Their job is to show us the games, as much of them as they can for as long as they can. Their job is not to set the agenda or listen to every ‘complaint’ that comes in. The Broadcasting Authority of Ireland is the place to go if you hear some foul language in the middle of a Sunday afternoon, not the Sunday Game.
And they seemed remarkably responsive to this complaint. We have seen countless complaints about the programme this season alone, chiefly on their coverage, or non-coverage, of lower level hurling at the expense of games that were broadcast live earlier in the day. We await the investigation into that.
It is hard to escape the notion that because it was Davy it was okay to go after him. Davy walks the line, in every sense, in most games but his antics in Thurles were more comical than anything else and best ignored on a show designed to allow fans see games they may have missed while attending or watching others.
Will any other managerial sideline antics be picked over in such detail this summer? We hope not but we wouldn’t bet against it either.
Conor Heneghan says… you have to tread carefully as far as the issue of ‘sledging’ in the GAA is concerned.
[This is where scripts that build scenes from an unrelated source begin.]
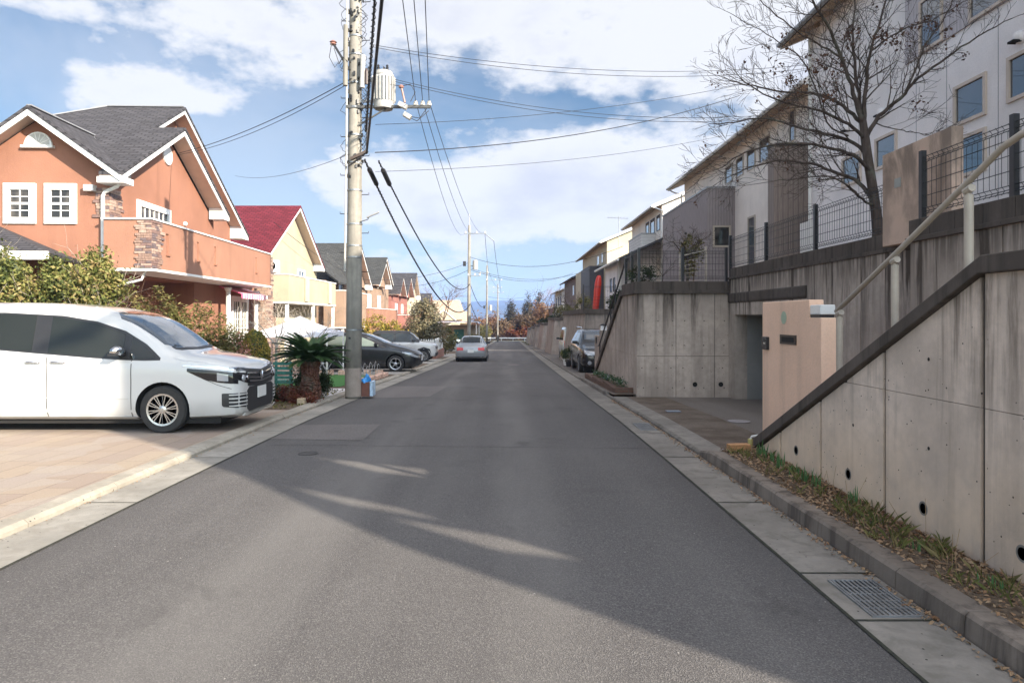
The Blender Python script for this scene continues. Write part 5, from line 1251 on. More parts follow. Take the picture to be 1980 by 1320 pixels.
drop((906, 508), (700, 540), 51.0, .5, 'thin wire from the second pole towards the hidden house', 57, .016)
drop((700, 540), (530, 430), 33.0, .3, 'thin cable crossing the grey roof behind the near pole', 50, .012)
drop((941, 573), (1060, 560), 112, .8, 'far thin wire crossing from the third pole', 97, .02)
# ------------------------------------------------------------------ vehicles
def hermite(tab, x):
    n = len(tab)
    if x <= tab[0][0]: return tab[0][1:]
    if x >= tab[-1][0]: return tab[-1][1:]
    for i in range(n - 1):
        if x <= tab[i + 1][0]: break
    x0, x1 = tab[i][0], tab[i + 1][0]; h = x1 - x0; t = (x - x0) / h; out = []
    for k in range(1, len(tab[0])):
        y0, y1 = tab[i][k], tab[i + 1][k]; d = (y1 - y0) / h
        def sl(j):
            if j <= 0 or j >= n - 1: return d
            a = (tab[j][k] - tab[j - 1][k]) / (tab[j][0] - tab[j - 1][0]); b = (tab[j + 1][k] - tab[j][k]) / (tab[j + 1][0] - tab[j][0])
            return 0 if a * b <= 0 else 2 * a * b / (a + b)
        m0, m1 = sl(i), sl(i + 1)
        out.append((2 * t**3 - 3 * t**2 + 1) * y0 + (t**3 - 2 * t**2 + t) * h * m0 + (-2 * t**3 + 3 * t**2) * y1 + (t**3 - t**2) * h * m1)
    return out
def ring(w, zb, zbelt, zt, wt):
    H_ = zbelt - zb
    return [(0, zb), (w * .78, zb), (w * .93, zb + .05), (w * .985, zb + .14), (w * 1.0, zb + .38 * H_), (w * .995, zb + .62 * H_), (w * 1.0, zbelt - .16 * H_), (w * .985, zbelt - .03), (w * .965, zbelt + .01),
            (lerp(w * .965, wt, .5), lerp(zbelt, zt - .07, .5) + .01), (wt + .01, zt - .085), (wt * .96, zt - .04), (wt * .84, zt - .012), (wt * .45, zt + .006), (0, zt + .012)]
def wheel(car, x, y, r, w, side, style, rim_m):
    wm = MB(); wm.lathe([(r * .62, -w * .3), (r * .62, w * .28), (.001, w * .28)], (x, y, r), 28, 'y'); o = wm.build('wheel', M_DARK, car)
    m = MB(); m.lathe([(r * .66, -w / 2), (r * .93, -w / 2), (r, -w * .36), (r, w * .36), (r * .93, w / 2), (r * .80, w / 2 + .004), (r * .67, w / 2)], (x, y, r), 40, 'y'); m.build('tyre', M_RUBBER, o, smooth='auto')
    m = MB(); e = side * w / 2
    def Q(a, rr, d): return (x + rr * cos(a), y + e + side * d, r + rr * sin(a))
    m.lathe([(r * .655, e), (r * .68, e + side * .006), (r * .60, e + side * .002), (r * .60, e - side * .05)], (x, y, r), 40, 'y')
    m.lathe([(r * .17, e - side * .02), (r * .17, e + side * .005), (r * .08, e + side * .012), (.001, e + side * .012)], (x, y, r), 24, 'y')
    n = style
    for k_ in range(n):
        a = 2 * pi * k_ / n + .2
        for da in (-.10, .10) if n >= 8 else (-.12, .12): m.bar(Q(a + da * .9, r * .15, -.006), Q(a + da, r * .63, -.004), r * .05 if n >= 8 else r * .11, .012)
    m.build('rim', rim_m, o); return o
def make_car(name, label, cat, loc, rot, sp, paint, top=None, group=None):
    car = thing(name, label, cat, (0, 0, 0), 0, group)
    st = sp['st']; L_ = st[-1][0]; N_ = sp.get('n', 80); xs_ = [L_ * (i / N_) for i in range(N_ + 1)]
    xs_ = sorted(set(xs_ + [s[0] for s in st]))
    m = MB(); nr = len(ring(*st[0][1:]))
    for l in xs_:
        r_ = ring(*hermite(st, l)); full = r_ + [(-y, z) for y, z in reversed(r_[1:-1])]
        m.v += [(-l, y, z) for y, z in full]
    K = 2 * nr - 2
    for i in range(len(xs_) - 1):
        for j in range(K):
            a = i * K + j; b = i * K + (j + 1) % K; q = (j if j < nr - 1 else K - 1 - j)
            m.f.append((a, b, b + K, a + K)); m.m.append(1 if (top and q >= 8 and xs_[i] > sp['cowl']) else 0)
    m.f.append(tuple(range(K))); m.m.append(0); m.f.append(tuple((len(xs_) - 1) * K + j for j in range(K))); m.m.append(0)
    bvh = BVHTree.FromPolygons([Vector(v) for v in m.v], m.f)
    body = m.build('body', [paint, top or paint, M_DARK], car, smooth=True)
    wr, ww = sp['wr'], sp.get('ww', .2); W_ = max(s[1] for s in st)
    cut = MB()
    for wx in sp['wx']:
        for s_ in (1, -1): cut.lathe([(.001, -.16), (wr + .045, -.16), (wr + .045, .3), (.001, .3)] if s_ > 0 else [(.001, -.3), (wr + .045, -.3), (wr + .045, .16), (.001, .16)], (-wx, s_ * (W_ - .10), wr + .01), 36, 'y')
    co = cut.build('cutter', M_DARK); 
    bo = body.modifiers.new('b', 'BOOLEAN'); bo.operation = 'DIFFERENCE'; bo.object = co; bo.solver = 'EXACT'; bo.material_mode = 'TRANSFER'
    body.modifiers.new('e', 'EDGE_SPLIT').split_angle = radians(38)
    dg = bpy.context.evaluated_depsgraph_get(); dg.update(); me = bpy.data.meshes.new_from_object(body.evaluated_get(dg)); body.modifiers.clear(); body.data = me
    bpy.data.objects.remove(co)
    def ray(o, d):
        h = bvh.ray_cast(Vector(o), Vector(d)); return h[0], h[1]
    def colf(cols, t):
        return hermite2(cols, t)
    def hermite2(cols, a):
        for c0, c1 in zip(cols, cols[1:]):
            if a <= c1[0] + 1e-9:
                f_ = (a - c0[0]) / max(1e-9, c1[0] - c0[0]); return lerp(c0[1], c1[1], f_), lerp(c0[2], c1[2], f_)
        return cols[-1][1:]
    def panel(nm, kind, cols, mat, parent=None, off=.004, nu=16, nv=6, sides=(1, -1), smooth=True):
        outs = []
        for s_ in (sides if kind == 'side' or kind == 'frontm' or kind == 'rearm' else (1,)):
            m = MB(); a0, a1 = cols[0][0], cols[-1][0]; ks = sorted(set([a0 + (a1 - a0) * i / nu for i in range(nu + 1)] + [c[0] for c in cols])); rows = []; ok = True
            for a in ks:
                b0, b1 = hermite2(cols, a); row = []
                for j in range(nv + 1):
                    b = lerp(b0, b1, j / nv)
                    if kind == 'side': h, n_ = ray((-a, s_ * 3, b), (0, -s_, 0))
                    elif kind == 'front' or kind == 'frontm': h, n_ = ray((2, a * s_, b), (-1, 0, 0))
                    elif kind == 'rear' or kind == 'rearm': h, n_ = ray((-L_ - 2, a * s_, b), (1, 0, 0))
                    elif kind == 'top': h, n_ = ray((-b, a, 4), (0, 0, -1))
                    if h is None:
                        h = Vector(row[-1]) if row else (Vector(rows[-1][j]) if rows else Vector((-a, s_ * W_, b))); row.append(h); continue
                    if kind == 'side': o_ = Vector((0, s_ * 1, 0))
                    elif kind[:5] == 'front': o_ = Vector((1, 0, 0))
                    elif kind[:4] == 'rear': o_ = Vector((-1, 0, 0))
                    else: o_ = Vector((0, 0, 1))
                    if n_.dot(o_) < 0: n_ = -n_
                    row.append(h + n_ * off)
                rows.append(row)
            for row in rows: m.v += [tuple(p) for p in row]
            for i in range(len(rows) - 1):
                for j in range(nv):
                    a = i * (nv + 1) + j; m.f.append((a, a + 1, a + nv + 2, a + nv + 1)); m.m.append(0)
            # back layer so that the piece has thickness
            nb = len(m.v); d = {'s': Vector((0, -s_ * .012, 0)), 'f': Vector((-.012, 0, 0)), 'r': Vector((.012, 0, 0)), 't': Vector((0, 0, -.012))}[kind[0]]
            m.v += [tuple(Vector(p) + d) for p in m.v[:nb]]; nn = len(rows)
            edge = [j for j in range(nv + 1)] + [i * (nv + 1) + nv for i in range(1, nn)] + [(nn - 1) * (nv + 1) + j for j in range(nv - 1, -1, -1)] + [i * (nv + 1) for i in range(nn - 2, 0, -1)]
            for a, b in zip(edge, edge[1:] + edge[:1]): m.f.append((a, b, b + nb, a + nb)); m.m.append(0)
            outs.append(m.build(nm, mat, parent or car, smooth='auto'))
        return outs
    for wx in sp['wx']:
        for s_ in (1, -1): wheel(car, -wx, s_ * (W_ - ww / 2 - .015), wr, ww, s_, sp.get('spokes', 7), sp.get('rim', M_GALV))
    m = MB(); m.box(-L_ + .3, -.3, -W_ + .15, W_ - .15, .12 + sp.get('lift', 0), .3 + sp.get('lift', 0)); m.build('underbody', M_DARK, car)
    car.location = loc; car.rotation_euler = (0, 0, rot)
    return car, panel, ray
M_CHROME = plain('chrome', (.62, .63, .65), .12, .05, 5, metal=1)
M_LAMPG = m_glass('headlamp_glass', (.30, .31, .33), .05); M_LAMPD = m_glass('headlamp_dark', (.012, .012, .014), .08, None, 0)
M_RED = m_glass('tail_lamp', (.45, .02, .02), .1)
M_PEARL = m_paint('pearl_white', (.50, .495, .485)); M_PBLK = m_paint('paint_black', (.006, .006, .008), .3, 0, .35); M_PSIL = m_paint('paint_silver', (.26, .27, .28), .35, .3); M_PWHT = m_paint('paint_white', (.50, .50, .49)); M_PBLU = m_paint('paint_darkgrey', (.008, .008, .010), .25, 0, .5)
M_CARG = m_glass('car_glass', (.016, .018, .015), .03, None, .0); M_CARW = m_glass('windscreen', (.05, .065, .08), .03)
M_PLATE = plain('plate', (.62, .62, .60), .5, .03)
M_SEAM = plain('seam', (.08, .075, .07), .8)

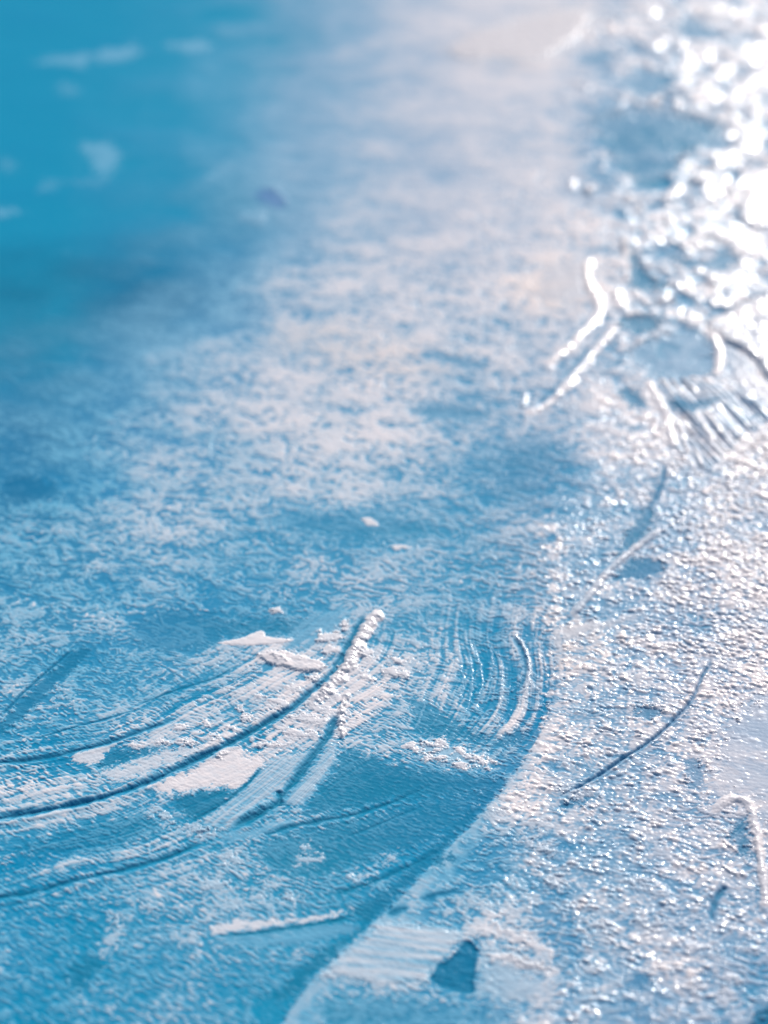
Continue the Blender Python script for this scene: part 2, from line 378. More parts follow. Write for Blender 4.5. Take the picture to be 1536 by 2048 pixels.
# lumps in the glare, painted white where highlights and the sun's blur disc fall
for b in [(1362, 98, 14, 12, 0), (1372, 130, 12, 16, 10), (1368, 172, 12, 20, 10), (1355, 212, 13, 13, 0), (1412, 112, 16, 13, -30), (1312, 205, 14, 12, 0), (1505, 108, 40, 18, -25),
          (1440, 330, 26, 14, -30), (1350, 388, 30, 13, -45), (1405, 356, 28, 14, -30), (1255, 402, 13, 10, 20), (1280, 420, 12, 10, 20), (1182, 382, 14, 11, -30), (1147, 372, 10, 9, 0),
          (1335, 450, 12, 16, 0), (1390, 484, 30, 14, -45), (1246, 494, 11, 24, 5), (1438, 478, 30, 14, 0), (1480, 500, 22, 14, 0), (1427, 568, 20, 12, 0), (1395, 545, 11, 10, 0), (1368, 445, 12, 10, 0),
          (1500, 300, 26, 18, -20), (1520, 430, 40, 40, 0), (1470, 250, 26, 16, 10), (1430, 415, 18, 12, 0), (1330, 605, 24, 9, -5), (1480, 380, 24, 14, -30), (1425, 200, 24, 16, 10), (1300, 30, 18, 10, 0), (1430, 30, 40, 12, 0)]:
    blob(*b, h=.55, white=.9, edge=.8, sheen=1., name='paint_dab', label='lump in the glare, its highlight painted white' if b[0] == 1362 else None)
dab([(434, 1290), (478, 1281), (512, 1268), (528, 1267), (540, 1278), (588, 1283), (567, 1292), (512, 1297), (462, 1296)], .13, 1, edge=.3, ragged=.2, wave=.1, warp=.5, label='pointed white sliver standing on blue', smooth=1)
blob(553, 1226, 14, 8, 0, .25)
dab([(517, 1312), (561, 1304), (608, 1317), (650, 1330), (645, 1347), (598, 1347), (546, 1336), (525, 1326)], .26, 1, edge=.35)
for b in [(659, 1279, 30, 13, 5), (665, 1306, 26, 11, 8), (628, 1361, 28, 8, 8), (592, 1381, 23, 10, 16), (556, 1408, 25, 11, 12), (657, 1396, 26, 10, 5), (642, 1422, 32, 11, 9),
          (616, 1443, 38, 12, 10), (597, 1470, 52, 12, 6), (537, 1496, 24, 8, 6), (570, 1494, 12, 6, 0), (495, 1440, 18, 9, 10), (465, 1461, 17, 8, 5), (412, 1450, 15, 9, 5),
          (432, 1479, 21, 8, 5), (478, 1419, 11, 6, 10), (515, 1396, 14, 6, 10), (690, 1255, 14, 10, 0), (735, 1310, 22, 12, 20), (735, 1360, 25, 9, 18), (790, 1350, 38, 10, 8), (800, 1325, 34, 8, 10),
          (360, 1460, 20, 8, 0), (330, 1490, 24, 7, 0), (385, 1490, 22, 7, 10), (440, 1515, 20, 6, 5), (270, 1495, 22, 8, -5), (560, 1320, 16, 6, 5)]:
    blob(*b, h=.2, edge=.5, warp=1.6, ragged=.9)
dab([(798, 1494), (828, 1479), (868, 1476), (918, 1494), (968, 1504), (993, 1524), (985, 1545), (940, 1548), (880, 1540), (830, 1520)], .02, .62, edge=1.2, wave=.2, ragged=1.6, warp=3., label='lumpy cream dab beside the blue wipe')
for b in [(822, 1497, 22, 14, -10), (876, 1494, 30, 13, 8), (868, 1520, 34, 11, 14), (925, 1511, 24, 10, 14), (925, 1534, 22, 9, 8), (966, 1527, 26, 13, 12)]:
    blob(*b, h=.20, edge=.7, wave=.3, ragged=.8, warp=2.2, jag=.35, smooth=.95)
blob(740, 1048, 16, 8, 20, .15); blob(798, 1099, 18, 5, 0, .15); blob(545, 1225, 8, 5, 0, .12, part=False)
dab([(414, 1875), (432, 1852), (470, 1841), (520, 1843), (560, 1840), (620, 1835), (705, 1821), (650, 1845), (560, 1861), (480, 1871)], .035, .9, edge=.7, smooth=.85, wave=.5, ragged=1.05, warp=1.3, label='long white wedge ending in a point')
for b in [(468, 1723, 20, 12, 0), (614, 1723, 22, 8, 0), (719, 1759, 18, 6, -5), (778, 1718, 9, 10, 0), (436, 1773, 22, 13, 10), (546, 1771, 22, 6, 0), (523, 1791, 16, 8, 0), (482, 1812, 22, 8, 0),
          (587, 1796, 14, 8, 0), (330, 1635, 30, 9, 25), (380, 1660, 30, 8, 10), (420, 1672, 22, 8, 0), (620, 1700, 20, 5, 10), (225, 1880, 14, 26, 15), (240, 1840, 20, 8, 0), (380, 1880, 24, 8, 5), (300, 1820, 18, 6, 0)]:
    blob(*b[:2], b[2] * 1.25, b[3] * 1.35, b[4], h=.10, edge=.7, white=.72, wave=.5, warp=3.2, ragged=1.7, jag=.45)
for b in [(1386, 1984, 24, 10, 5), (1455, 1963, 28, 13, 20), (1455, 2000, 26, 18, 10), (1504, 1907, 22, 11, 5), (1399, 2038, 20, 12, 0), (1396, 1899, 45, 10, 5), (1275, 1770, 30, 10, 10), (1110, 1770, 30, 12, 10),
          (1090, 1705, 22, 12, 20), (1150, 1590, 40, 14, 10), (1060, 1930, 46, 11, 28), (1180, 1850, 40, 12, 12), (1170, 1945, 28, 14, 0), (1300, 1850, 36, 10, 8), (990, 1625, 24, 10, 20), (1340, 2030, 30, 10, 0), (1050, 1690, 20, 10, 10)]:
    blob(*b, h=.16, edge=.6, white=.75, wave=.5, warp=2.6, ragged=1.3, jag=.4)
blob(533, 1620, 17, 10, -45, .2, .6, edge=.4)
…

People who watched Davy Fitzgerald’s actions and comments studied to the nth degree on the Sunday Game will argue that this sort of thing goes on in the GAA all the time, that Davy Fitz doesn’t seem to get a fair crack of the whip compared to everyone else and that he is an easy target to focus on because it doesn’t take a lot for his emotions to bubble over the surface.
And yes, verbals do go on all the time in the GAA. A lot of it is harmless stuff and a lot of the not so harmless stuff goes unreported, although the rooting out of the mindless idiots that racially abused Wexford’s Lee Chin recently showed that at least there is a readiness to punish the offenders who overstep the mark.
But the fact that it goes on all the time doesn’t that mean that the Sunday Game should have tiptoed around the pint-sized elephant in the room in their analysis of the Clare v Waterford game on Sunday night. I was watching that game live on Sunday and afterwards had been led to believe that John Mullane and Eoin Kelly had celebrated provocatively in front of Davy Fitz at the end of the game without knowing that they might have had any reason to do so.
It would have angered many Waterford hurling supporters and people who know Mullane and Kelly that it was being presented that there was only one side to the story, hence the number of appeals for the Sunday Game panel to ‘investigate’ the issue on Sunday night. I wanted to know what went on and everyone else watching on did too.
The footage eventually shown on the Sunday Game that night was a repeat of footage that had appeared during the live broadcast during the day, but all I could hear during the live broadcast was a bit of f-ing and blinding of the sort that goes on across GAA pitches every weekend. It’s unfortunate that such foul language was heard on live television at that time of the afternoon, but not such a big deal.
It was only when it was analysed in detail on the programme that it became clear what exactly Davy Fitzgerald had said and to be honest, as insults go, it wasn’t all that bad. It did, however, explain why some of the Waterford lads might have been so keen to rub it in Davy’s face afterwards. None of the parties involved came out of the whole thing with an awful lot of credit and when all was said and done it was a bit of a storm in a teacup, but at least everyone watching on knew the whole story, as opposed to just one side.
People will say that the media have some sort of agenda against Davy Fitz, but I don’t think that’s the case. He is a brilliant character and the game of hurling would be far lesser off without him, but he’s only in the headlines so often because he has a capacity to overstep the mark on occasion, as he did when becoming involved in a confrontation with a Limerick hurler on the sideline earlier this year.
My opinion of Fitzgerald didn’t change for the worse after all that happened on Sunday and I’m sure that’s the case for a large number of GAA folk.
I for one am looking forward to seeing him parade the sideline with his typical vigour later in the sideline and could you imagine being a fly on the wall if Clare run into Waterford again down the track?
Now THAT would make for good television.